Gun taps are for through holes and generate less cutting pressure but push swarf ahead of the tap
Making them less desirable for blind holes. Spiral work good in blind holes but generate more cutting pressure. For small threads in certain materials you can't beat fluteless or thread forming taps.
 
I have some Walter ones but they are BSP rather than national.

Google seems to say they do what you want but the link didn't seem to work.
 
Please try gun taps on blind holes

Gun taps are for through holes and generate less cutting pressure but push swarf ahead of the tap
Making them less desirable for blind holes. Spiral work good in blind holes but generate more cutting pressure. For small threads in certain materials you can't beat fluteless or thread forming taps.

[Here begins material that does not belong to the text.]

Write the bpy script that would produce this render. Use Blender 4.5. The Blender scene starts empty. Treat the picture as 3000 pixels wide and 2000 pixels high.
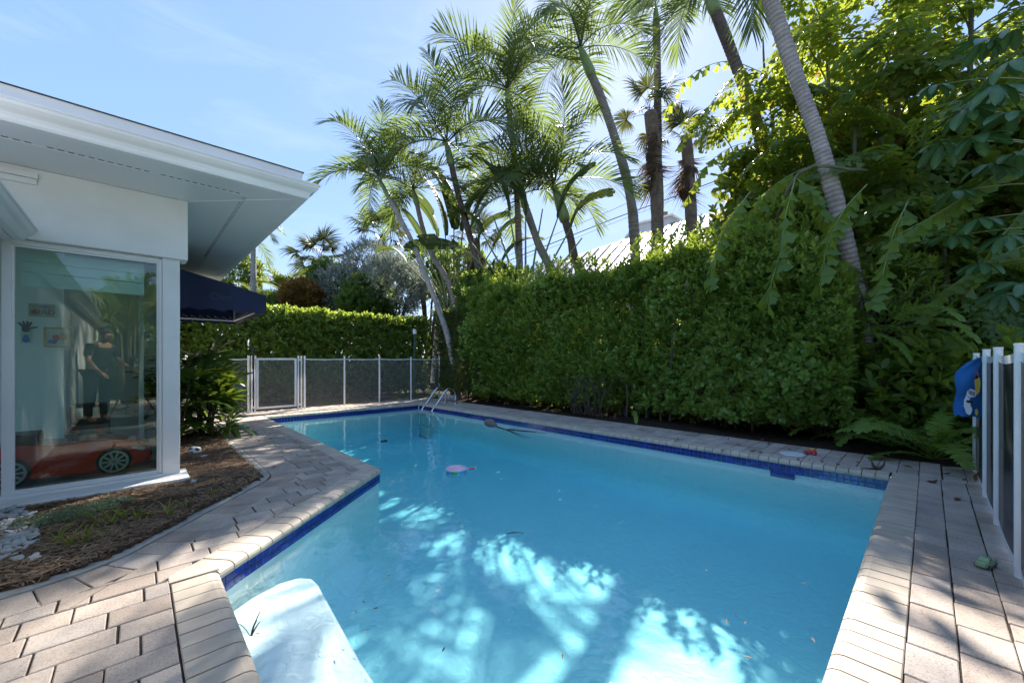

I certainly dont like to argue, but most toolrooms use gun taps in blind holes. Drill your tap drill hole deeper and the chips have a place to go. If you cant drill deeper , just tap half way or so and back out clear chips and repeat. I machine mostly tool steel and the common 4 flute HAND taps are a disaster waiting to happen ,especially in a part that has thousands of dollars in material and machining in it. Try it you will be sold. I HAVE TRIED THREAD FORMING TAPS a few times and I would really really like to use them ,but I never have had good results.I think that I will start a new thread about thread forming.Thanks for the Reply. Edwin Dirnbeck
 
I've used thread forming taps a lot and I highly recommend them. No pecking and no swarf. Thread is stronger in theory but doesn't look as nice. I use through coolant taps with the matching size drill and have had nothing but success. Obviously the drill size is bigger than a traditional cutting tap.